Il cacciatore di taglie John Ruth, detto "Il Boia" sta portando la fuorilegge Daisy Domergue a Red Rock per farla impiccare quando è costretto a far salire sulla diligenza che ha noleggiato due passeggeri indesiderati: prima il cacciatore di taglie di colore Marquis Warren e poi il sudista Chris Mannix.
Una tempesta di neve costringe il gruppo a fermarsi all'emporio di Minnie, qui incontreranno altri tre viaggiatori anche loro bloccati dalla bufera, stranamente però mancano i titolari dell'emporio Minnie e Sweet Dave, sostituiti da un messicano..
L'ottavo (?) film di Quentin Tarantino segna un cambio di passo rispetto agli ultimi due lavori: la rilettura della storia si fa più fedele come testimoniato anche dal mezzo con cui il regista ha girato il film, l'Ultra Panavision 70 mm, che con il leggero tremolare dell'immagine trasporta subito lo spettatore in una dimensione antica di fruizione dello spettacolo. Io mi sono commossa anche alla scritta intervallo, dato il nervoso che mi procura lo stacco improvviso nelle multisale contemporanee dove ti strappano dall'immersione filmica a metà di una frase, accecandoti brutalmente per offrirti bibite e popcorn.
L'intervallo è durato esattamente dodici minuti, circa quel quarto d'ora a cui allude la voce off alla ripresa dello spettacolo.
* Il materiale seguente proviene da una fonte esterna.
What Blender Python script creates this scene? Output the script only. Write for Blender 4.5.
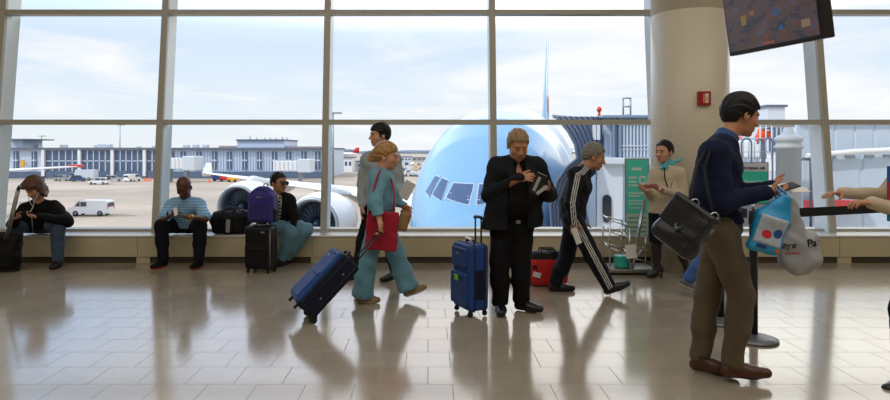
import bpy, bmesh, math, random
import numpy as np
from mathutils import Vector, Matrix

for _o in list(bpy.data.objects):
    bpy.data.objects.remove(_o)
SC = bpy.context.scene
COL = SC.collection
PI = math.pi

# ------------------------------------------------------------------ camera
F_PX, CX, CY, EYE = 620.0, 428.0, 150.0, 1.48
cam_d = bpy.data.cameras.new('camera')
cam_d.sensor_width = 36.0
cam_d.lens = F_PX / 890.0 * 36.0
cam_d.shift_x = (445.0 - CX) / 890.0
cam_d.shift_y = -(200.0 - CY) / 890.0
cam_d.clip_end = 3000
cam = bpy.data.objects.new('camera', cam_d)
cam.location = (0, 0, EYE)
cam.rotation_euler = (PI / 2, 0, 0)
COL.objects.link(cam)
SC.camera = cam

# ------------------------------------------------------------------ view + world + sun + ceiling fill
SC.view_settings.view_transform = 'Standard'
SC.view_settings.look = 'None'
SC.view_settings.exposure = 0.0
SC.view_settings.gamma = 1.0
SC.view_settings.use_curve_mapping = False
SC.cycles.use_denoising = True
SC.cycles.max_bounces = 8
SC.cycles.diffuse_bounces = 4
SC.cycles.glossy_bounces = 4
SC.cycles.transparent_max_bounces = 12
SC.cycles.caustics_reflective = False
SC.cycles.caustics_refractive = False
SC.cycles.sample_clamp_indirect = 6.0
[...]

L'intervallo non è solo un tributo alle vecchie pellicole ma una vera e propria cesura tra le due parti del film: la prima introduce con molta calma ambientazioni e personaggi, siamo nel Wyoming, pochi giorni prima di Natale, un Cristo semi sepolto dalla neve segna l'arrivo a una stazione di posta “dimenticata da dio”, una baracca di legno che diventerà il luogo dove si sveleranno le vere identità dei vari personaggi e si pareggeranno diversi conti in un inesorabile gioco al massacro, a cominciare da quello tra il Maggiore Warren, nordista di colore e il generale sudista Sanford Smithers: sono passati pochi anni dalla guerra civile americana e gli animi non sono ancora assopiti. Ma si assopiranno mai gli animi di quest'America costruita sulla violenza e sull'odio che celebra un'improbabile amicizia sulle parole di una lettera (fasulla?) di Abramo Lincoln letta sotto il cadavere di una donna impiccata? A proposito, la prima donna impiccata in America è Mary Surratt, presunta complice dell'omicidio di Lincoln la cui storia è stata raccontata da Robert Redford in The Conspirator.
A lasciarmi un po' perplessa è stato proprio il finale con la strana amicizia tra i due sopravvissuti prima acerrimi rivali: dato che il tema dello scontro razziale è tornato dominante negli USA mi sarei aspettata un ultimo conflitto a fuoco ma forse quella risata in faccia alla morte è ancora più cinica e inquietante di una sparatoria.
Alla prima parte molto parlata si oppone la seconda dove la violenza splatter, che era totalmente assente nel primo tempo diventa dominante e Tarantino ci riconduce nel mondo granduignolesco che ben gli compete. La sinfonia mortifera di Ennio Morricone e l'improvviso vortice di morti violenti virano d'horror un film molto parlato, affabulatorio (e il regista è talmente bravo ad incantarci, anche sulla fiducia, che dimentichiamo alcune nozioni che dovremmo ben conoscere anche prima di entrare in sala o che ci mette sotto il naso nei titoli di testa). Mi riferisco all'horror perché tra le suggestioni filmiche che gli hanno inspirato The Hateful height, Tarantino cita La Cosa di John Carpenter che ha per protagonista Ken Russell e allora sarei proprio curiosa di sapere se nella versione originale il generale Smithers dice letteralmente a John Ruth "tu sei una jena" riferendosi al primo film di Tarantino o se gli da del serpente, omaggiando Jena (Snake) Plissken.